Some questions have been too specific at some point to be explained with information provided in previous answers and there is still a possibility that some new question pops up that can't be explained by linking to old answers, but I believe that this is the solution. The question was originally about ダメ but the title has been reworded to be more general.
This solution doesn't address the fact that most people will google "why is カタカナ written in katakana?" and not "why are some Japanese words written in katakana?". Unless Google gets smarter and learns to interpret any word written in katakana as a question about katakana in general, we will also need to list the actual words somewhere on the question page so that googlers will find their way to the answer. Closing a question about a specific katakana word as a duplicate without adding the word anywhere else will lead to new questions about the same word.
That said, these simple and intriguing questions seem to attract many visitors. I don't know how the "Hotness" of Hot Network Questions exactly works, but I think we can all agree that a question about the etymology of a word most people on the network can't even read won't end up there. Judging by views, I believe that the オタク question was one of them and today's question seems to be "Is there a term for Japanese characters as a whole?". If you think of these questions as a way to attract more people to this site, they aren't too bad. It doesn't change the fact that information about general rules for katakana spelling will be scattered around the site, though.

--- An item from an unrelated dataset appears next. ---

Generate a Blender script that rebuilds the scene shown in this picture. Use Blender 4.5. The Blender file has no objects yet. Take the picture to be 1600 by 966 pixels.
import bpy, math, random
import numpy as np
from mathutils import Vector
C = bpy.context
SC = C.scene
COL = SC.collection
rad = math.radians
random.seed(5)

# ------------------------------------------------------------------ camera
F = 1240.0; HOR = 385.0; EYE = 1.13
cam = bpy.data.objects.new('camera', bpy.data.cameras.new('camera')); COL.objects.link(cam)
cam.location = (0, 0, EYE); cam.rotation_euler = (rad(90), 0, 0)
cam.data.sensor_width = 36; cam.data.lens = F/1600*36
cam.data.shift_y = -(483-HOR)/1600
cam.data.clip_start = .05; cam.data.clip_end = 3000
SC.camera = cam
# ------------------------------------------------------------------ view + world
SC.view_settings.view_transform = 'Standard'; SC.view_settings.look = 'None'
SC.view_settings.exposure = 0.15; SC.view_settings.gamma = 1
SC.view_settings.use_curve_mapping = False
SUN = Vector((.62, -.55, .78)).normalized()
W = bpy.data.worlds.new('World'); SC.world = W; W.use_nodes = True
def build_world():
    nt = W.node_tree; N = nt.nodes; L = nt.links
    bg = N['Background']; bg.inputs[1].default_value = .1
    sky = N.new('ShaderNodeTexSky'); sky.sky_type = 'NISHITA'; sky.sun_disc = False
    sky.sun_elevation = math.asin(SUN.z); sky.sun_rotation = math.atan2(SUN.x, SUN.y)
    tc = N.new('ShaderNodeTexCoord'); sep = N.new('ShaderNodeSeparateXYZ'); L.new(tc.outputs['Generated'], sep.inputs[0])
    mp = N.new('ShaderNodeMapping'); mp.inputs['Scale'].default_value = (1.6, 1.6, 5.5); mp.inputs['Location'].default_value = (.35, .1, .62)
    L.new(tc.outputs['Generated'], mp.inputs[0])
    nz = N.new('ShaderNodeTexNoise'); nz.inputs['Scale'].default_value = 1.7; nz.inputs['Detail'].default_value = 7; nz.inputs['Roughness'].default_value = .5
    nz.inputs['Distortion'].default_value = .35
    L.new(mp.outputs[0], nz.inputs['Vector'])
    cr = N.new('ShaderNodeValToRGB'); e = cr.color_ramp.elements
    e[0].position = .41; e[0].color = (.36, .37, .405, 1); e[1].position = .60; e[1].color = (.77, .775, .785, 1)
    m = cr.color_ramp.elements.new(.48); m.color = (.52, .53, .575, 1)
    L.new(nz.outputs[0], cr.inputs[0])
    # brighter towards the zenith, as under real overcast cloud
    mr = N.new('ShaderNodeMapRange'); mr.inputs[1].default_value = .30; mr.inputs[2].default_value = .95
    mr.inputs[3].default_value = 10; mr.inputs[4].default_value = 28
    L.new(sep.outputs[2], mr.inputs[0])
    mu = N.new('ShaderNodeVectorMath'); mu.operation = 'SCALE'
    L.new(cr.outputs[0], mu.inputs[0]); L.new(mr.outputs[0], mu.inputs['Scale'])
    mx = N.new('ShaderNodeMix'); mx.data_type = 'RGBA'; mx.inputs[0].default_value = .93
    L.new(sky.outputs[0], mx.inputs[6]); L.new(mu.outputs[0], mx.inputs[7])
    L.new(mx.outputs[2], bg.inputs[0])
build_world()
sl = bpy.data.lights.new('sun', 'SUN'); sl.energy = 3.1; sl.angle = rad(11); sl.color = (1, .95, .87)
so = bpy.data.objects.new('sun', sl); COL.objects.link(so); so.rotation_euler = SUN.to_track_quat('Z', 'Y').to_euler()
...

So will the question become if we should improve the answers to the question linked earlier (or create a community wiki for it) and point to that when new questions come up without closing the question as a duplicate? I'm not sure how feasible it would be to maintain a list of katakana words and hope Google will point to that. There are many rubbish sites that list common words in hopes that the site will show up in Google searches. Google must put some effort in ranking these sites down in results.